2019-11-16 21:45:49 | ビジネス

既に一部の新聞などに、テイラースィフトが自身の曲が歌えない、というニュースが報じられている。
日経新聞:テイラーさん「自分の曲歌えず」所有権巡る対立で

海外だけではないと思うのだが、ミュージシャンが所属レコード会社を変わるということは、別に珍しいことではない。
人気が低迷しているミュージシャンが、腕利きプロデューサーがいるレコード会社へ移籍することは、普通にある話だ。
デヴィッド・ゲフィンのように名プロデューサーとして名をはせ、アサイラム・レコードというレコード会社をつくりながら、所属ミュージシャンの多くを引き抜くようなカタチでゲフィン・レコードというレコード会社を設立するなど、レコード会社そのものが、その時々で所属ミュージシャンとの関係を変えながら、時には自身が設立したレコード会社を大手のエンターテイメント企業に売却する、ということが行われていたりする。
そのようなことが当たり前だと思っていた米国の音楽ビジネスで、今回のテイラー・スィフトのようなことが起きている、ということには、いささか驚いている。
何故なら、レコード会社の移籍騒動などがあったミュージシャンのコンサートでも、このような自作の楽曲が歌えない、ということが無かったからだ (と言っても、私が足しげく洋楽のコンサートに出かけていたのは、1990年代はじめごろまでだが)。

今回のテイラー・スィフトの問題で思い浮かぶのは「著作権」という問題だ。
テイラー・スィフトの場合、自作の楽曲だという記憶があるので「著作権」そのものは彼女自身にあるはずだ。
にもかかわらず、歌うことができないとするのは「アルバムの所有権を持っている旧所属レコード会社とそのレコード会社を買収した企業が、演奏の拒否をしている」からだ。
著作権とか所有権などの「知的財産権」の問題は、日に日に複雑化しているために起きた「権利の主張」による問題、だという気はするのだが、演奏の拒否をしている側のほうが、大人げないような気がする。
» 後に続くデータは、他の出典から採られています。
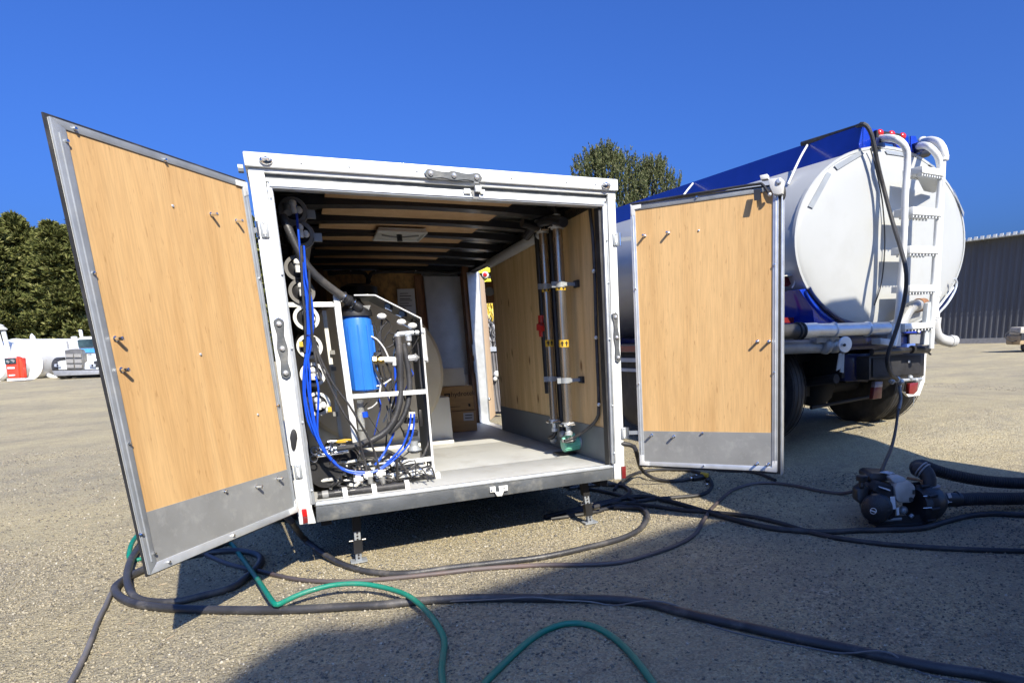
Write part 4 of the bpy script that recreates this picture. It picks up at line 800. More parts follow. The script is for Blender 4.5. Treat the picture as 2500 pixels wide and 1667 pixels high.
pipe('wall_hose', 'dark wall hose curving down to the green motor at right', 'hose', [UX(1440, 508, 2.03), UX(1450, 620, 2.03), UX(1456, 824, 2.03), UX(1462, 986, 2.03), UX(1456, 1024, 2.03), UX(1430, 1050, 2.0), UX(1400, 1068, 1.94), UX(1378, 1076, 1.86)], .0125, M_hose)
for x, y in ((1449, 662), (1455, 824), (1462, 987)): inst('hose_clip', proto_mesh('hose_clip', MB().sph((0, 0, 0), .014), M_alul), trl, Matrix.Translation(UX(x, y, 2.02)))
# membrane vessel column at left
cols = [(716, 513, 26, 0), (733, 571, 24, 0), (727, 655, 24, 0), (737, 712, 24, 1), (748, 776, 29, 1), (756, 846, 29, 1), (764, 914, 29, 1), (776, 986, 28, 1)]
FCAP = [(0, .09), (.01, .092)]
for i, (x, y, rr, wh) in enumerate(cols):
    yc = .35 if i < 2 else .28; c = U(x, y, yc); r = .068
    lbs = ['topmost dark membrane housing under the roof', 'second membrane housing from the roof, crossed by the thick hose', 'third membrane housing from the roof', 'fourth membrane housing, just above the white crossbar', 'fifth membrane housing, just below the white crossbar', 'sixth membrane housing with a yellow tag', 'seventh membrane housing with three blue tubes leaving it', 'lowest membrane housing with white pipe fittings']
    mvs = thing('membrane_housing', lbs[i], 'filter housing', Matrix.Translation(c), 'column of membrane housings at the left wall')
    build('barrel', MB().cyl(c + YT * .02, c + YT * 1.1, r, n=28), M_grey if wh else M_gpanel, parent=mvs)
    build('end_cap', MB().lathe(c + YT * .02, -YT, [(0, r * .9), (.01, r * .6), (.02, .02)], 24), M_blackm, parent=mvs)
    a0, a1 = (0, 2 * math.pi)
    build('end_ring', MB().lathe(c, YT, [(.03, r), (0, r + .004), (0, r - .015), (.03, r - .016)], 36), M_wplas if wh and i > 3 else (M_grey if i < 2 else mat('light_grey_ring', (.13, .125, .12))), parent=mvs)
    build('port_fitting', MB().cyl(c - YT * .0 + ZT * .02, c - YT * .07 + ZT * .02, .016, n=10).cyl(c - YT * .06 + ZT * .03, c - YT * .06 - ZT * .03, .016, n=10).sph(c - YT * .065 + ZT * .025, .021, 10), M_wplas, parent=mvs)
    build('port_fitting', MB().cyl(c + XT * .03 - YT * .0, c + XT * .03 - YT * .045, .014, n=10).sph(c + XT * .03 - YT * .05 - ZT * .01, .019, 10), M_wplas, parent=mvs)
    if i < 2: build('band_clamp', MB().torus(c + YT * .04, YT, r + .008, .006, n=32, m=6).box(lambda a_, b_, d_: c + XT * a_ + YT * b_ + ZT * d_, r + .004, r + .05, .02, .06, -.035, .01), M_alud, parent=mvs)
    if i in (5, 7): build('yellow_tag', MB().box(lambda a_, b_, d_: c + XT * a_ + YT * b_ + ZT * d_, *(((-.055, -.035) if i == 5 else (.05, .072))), -.04, -.03, (-.0 if i == 5 else -.05), (.03 if i == 5 else -.02)), M_ygold, parent=mvs)
up = tt('wall_rack', 'dark upright rack channel carrying the membrane housings', 'rack', .1, .4, .12)
build('channel', MB().box(T, .035, .065, .3, .34, .12, 1.8).box(T, .035, .065, .9, .94, .12, 1.8), M_gpanel, parent=up); build('channel_lip', MB().box(T, .065, .07, .29, .35, .12, 1.8), M_gpanel, parent=up)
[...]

確かに、レコード会社と言っても「レコードを売っている会社」ではなく、「所属しているミュージシャンの音楽を売っている会社」だと考えれば、所属しているミュージシャンの存在は、企業価値だけではなく重要な企業資産だと言える。
だからこその「意地悪」なのかもしれないが、このようなレコード会社だということがわかると、所属ミュージシャンは他のレコード会社に移籍してしまう可能性も大きい。
何より、今回の出来事で「ミュージシャン自身が、アルバムの所有権」を主張する契約を行うようになるかもしれない。
とすると、レコード会社は単に「ミュージシャンから提供された音源を配信したり、CD化して販売するだけ」の企業になってしまう可能性がある。
プロモーションなどは必要だが、テイラー・スィフトのような人気ミュージシャンになれば、自らプロデューサーをさがし、プロモーション用のMVを制作、youtubeなどで発信することも可能だろう。
そうなれば、レコード会社そのものの存在意義が問われるようになるのでは?という、気がする。